Le regole sono regole. Ogni sport si fa sul serio. «Vogliamo dare una possibilità sportiva a questi ragazzi. Di nostro mettiamo la passione, l’esperienza nel volontariato, il piacere di sentirsi utili - racconta Oldani - Con i giocatori abbiamo un rapporto schietto, diretto. Sarebbe un errore concedere tutto in nome di un falso pietismo perchè sono disabili. Le famiglie, generalmente, comprendono. E i ragazzi apprezzano questo atteggiamento. Noi proviamo a dare loro regole e consigli tecnici. Il resto lo mettono loro. Dandoci lezioni. Li ho visti abbracciare gli avversari del Messico dopo averli battuti, li ho visti festeggiare chi li aveva appena sconfitti. Contro il Sudafrica li ho visti andare in porta con tre-tocchi-tre. Giocavano a memoria. Una sinfonia. Ho pensato: “Posso alzarmi dalla panchina e andare via. Mai e poi mai questi ragazzi perderanno la finale mondiale”». E stavolta anche la voce del ct che non si chiama ct si incrina.
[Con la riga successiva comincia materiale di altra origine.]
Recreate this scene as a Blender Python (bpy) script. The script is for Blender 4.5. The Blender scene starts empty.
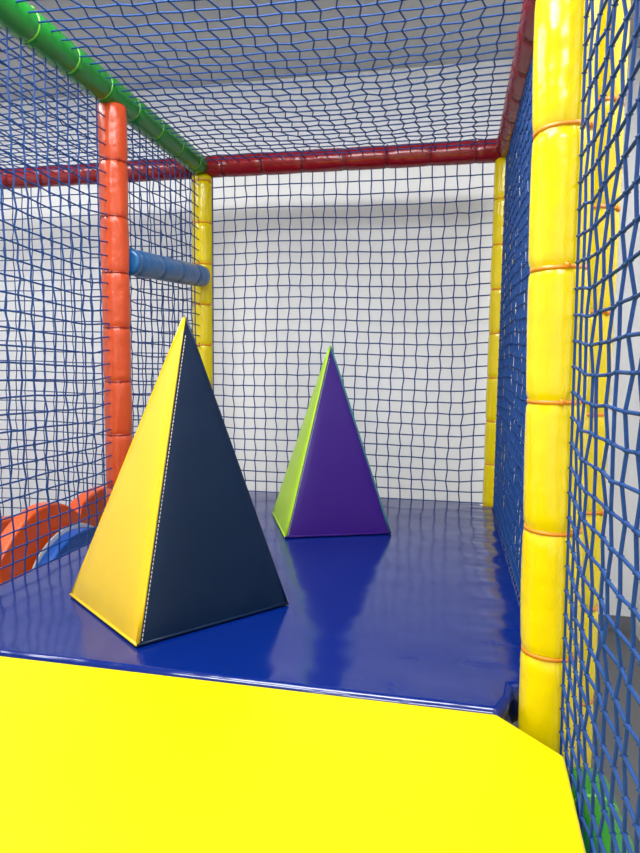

Faccia un respiro, ct. «Ai giocatori concedo di usare il cellulare una sola ora al giorno ma mi rendo conto che per loro un selfie o un messaggino significano davvero socializzare». Demolita una barriera, ce ne sono altre da abbattere. Il sogno è suggestivo. Vedere i grandi club della serie A - che dopo prime squadre e giovanili finalmente solo ora hanno varato le squadre femminili - allargare il loro raggio d’azione anche a questo calcio. Non sarà facile. Ma ai campioni del Mondo la tenacia non manca.